Mission to Mars reveals need for more bandwidth

NASA officials are calling the unprecedented volume of Internet traffic received Dec. 3 by the main Mars Polar Lander World Wide Web site a good wakeup call for the space agency.

NASA officials are calling the unprecedented volume of Internet traffic received Dec. 3 by the main Mars Polar Lander World Wide Web site a "good wake-up call" for the space agency.

On the day of the expected landing, the 20 mirror sites coordinated by NASA's Jet Propulsion Laboratory, Pasadena, Calif., received nearly 90 million hits, said Kirk Goodall, the Mars Web engineer at JPL and manager of the Internet sites for the Mars Polar Lander. Also managing mirror sites were UCLA, the Planetary Society, Silicon Graphics Inc. and Excite Inc.

The current volume of Web traffic represents a tenfold increase in hits received by the site since Dec. 2 and is more than twice the number of hits received during the landing of Mars Pathfinder in 1997. Pathfinder landed July 4, 1997, and on July 8, NASA Web sites received a record 47 million hits, Goodall said.

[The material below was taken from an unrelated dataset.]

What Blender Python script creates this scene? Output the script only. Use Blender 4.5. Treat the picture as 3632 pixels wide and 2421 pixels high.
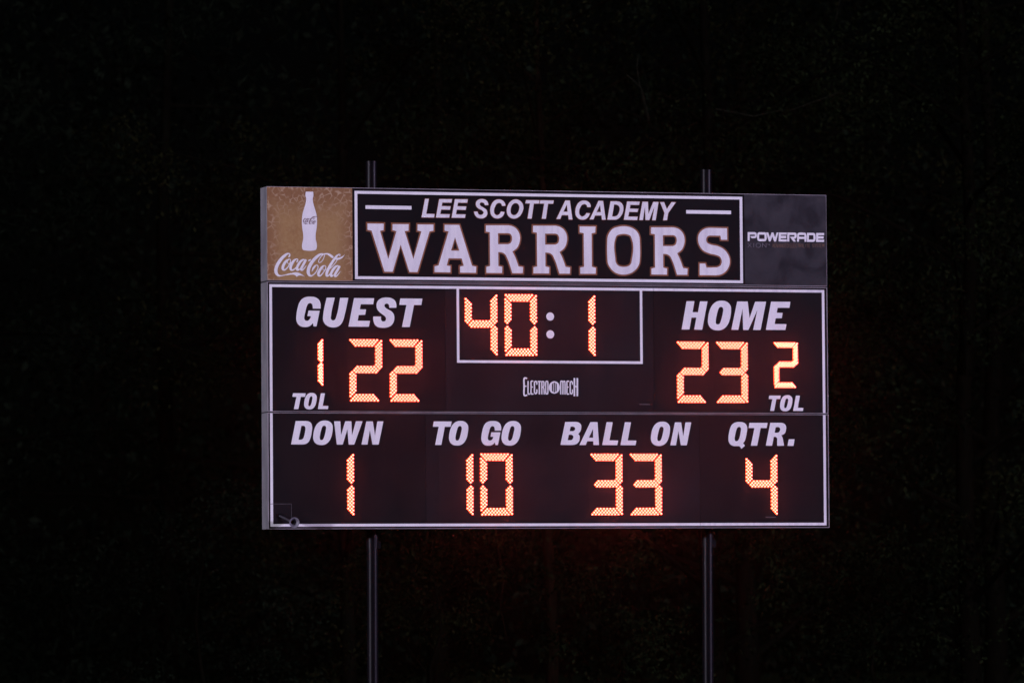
import bpy, math, random
import numpy as np
from mathutils import Vector, Matrix
from mathutils.geometry import delaunay_2d_cdt

# ------------------------------------------------------------------ camera, sky, lights, exposure
scene = bpy.context.scene
for o in list(bpy.data.objects):
    bpy.data.objects.remove(o)
COL = scene.collection
BOARD_Z = 3.0            # lower edge of the scoreboard above the field

cam_data = bpy.data.cameras.new('camera')
cam = bpy.data.objects.new('camera', cam_data)
COL.objects.link(cam)
scene.camera = cam
cam_data.sensor_width = 36.0
cam_data.lens = 200.0
cam_data.clip_end = 1500.0
yaw, pitch, roll = 0.29759, 0.048157, -0.007284
fwd = Vector((math.sin(yaw) * math.cos(pitch), math.cos(yaw) * math.cos(pitch), math.sin(pitch)))
right = Vector((math.cos(yaw), -math.sin(yaw), 0.0))
up = right.cross(fwd)
right2 = right * math.cos(roll) + up * math.sin(roll)
up2 = up * math.cos(roll) - right * math.sin(roll)
cam.matrix_world = Matrix(((right2.x, up2.x, -fwd.x, -15.9309), (right2.y, up2.y, -fwd.y, -50.6776),
                           (right2.z, up2.z, -fwd.z, BOARD_Z - 0.8135), (0, 0, 0, 1)))
cam_data.dof.use_dof = True
cam_data.dof.focus_distance = 53.0
cam_data.dof.aperture_fstop = 3.2

world = bpy.data.worlds.new('World')
scene.world = world
world.use_nodes = True
wn = world.node_tree
wn.nodes.clear()
sky = wn.nodes.new('ShaderNodeTexSky')
sky.sky_type = 'NISHITA'
sky.sun_disc = False
sky.sun_elevation = math.radians(38)
sky.sun_rotation = math.radians(195)
bg = wn.nodes.new('ShaderNodeBackground')
bg.inputs['Strength'].default_value = 0.00010
wo = wn.nodes.new('ShaderNodeOutputWorld')
wn.links.new(sky.outputs[0], bg.inputs['Color'])
wn.links.new(bg.outputs[0], wo.inputs['Surface'])

# moonlight and the spill of the whole lit field, very weak
sun_data = bpy.data.lights.new('sun', 'SUN')
sun_data.energy = 0.17
sun_data.angle = math.radians(3)
sun_data.color = (1.0, 0.95, 0.88)
sun = bpy.data.objects.new('sun', sun_data)
COL.objects.link(sun)
sun.rotation_euler = Vector((-0.10, 0.88, -0.47)).to_track_quat('-Z', 'Y').to_euler()

# the field floodlights on masts along both sidelines, aimed past the end zone
def floodlight(pos, aim, power, cone, color, radius):
    d = bpy.data.lights.new('floodlight', 'SPOT')
    d.energy = power
    d.spot_size = math.radians(cone)
    d.spot_blend = 0.5
    d.color = color
    d.shadow_soft_size = radius
    o = bpy.data.objects.new('floodlight', d)
    COL.objects.link(o)
    o.location = pos
    o.rotation_euler = (Vector(aim) - Vector(pos)).to_track_quat('-Z', 'Y').to_euler()
    return o
floodlight((38, -32, 9.5), (0, 0, 4.5), 81000, 18, (0.745, 0.62, 1.0), 0.9)
floodlight((-46, -18, 9.0), (0, 0, 4.5), 93000, 12, (0.82, 0.76, 1.0), 0.9)

scene.view_settings.view_transform = 'Standard'
scene.view_settings.look = 'None'
scene.view_settings.gamma = 1.0
scene.view_settings.use_curve_mapping = False
scene.view_settings.exposure = 0.0
scene.cycles.use_light_tree = True
scene.cycles.max_bounces = 6
scene.cycles.filter_width = 1.5

# ------------------------------------------------------------------ materials
def new_mat(name):
    m = bpy.data.materials.new(name)
    m.use_nodes = True
    nt = m.node_tree
    b = nt.nodes['Principled BSDF']
    return m, nt, b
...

"We had barely enough bandwidth just to vector people away from JPL," Goodall said. As a result, Goodall will include in his report to NASA headquarters a request for higher bandwidth in anticipation of more traffic during the next planned Mars landing in 2003.

"If [the Mars Polar Lander] had landed, there is no doubt in my mind this would have been the biggest Internet event in history," Goodall said. However, because NASA could not establish communications with the spacecraft, traffic dwindled to about 18 million hits Dec. 4, he said. More recent figures were not available.

NASA relied on a conservative mix of technology to handle the Internet traffic and redirect users to mirror sites, Goodall said. Sites that took advantage of newer technology, such as the Silicon Graphics and Excite pages, used virtual IP addressing that excluded viewers with older versions of Web browsers from accessing those sites, he said.

"When you plan for an event of this size, you have to cater to the lowest common denominator," Goodall said. With newer technology and software from Resonate Inc. that automatically redirects traffic to mirror sites before file requests reach the server, NASA will be able to better handle traffic in the future, he said.

NASA relied on two T-3 communications lines that provide 55 megabits/sec transmissions. That is not good enough now and will not be in three years, Goodall said. To handle the next event, Goodall said he needs an OC-12 line, which provides 655 megabits/sec of data transmission.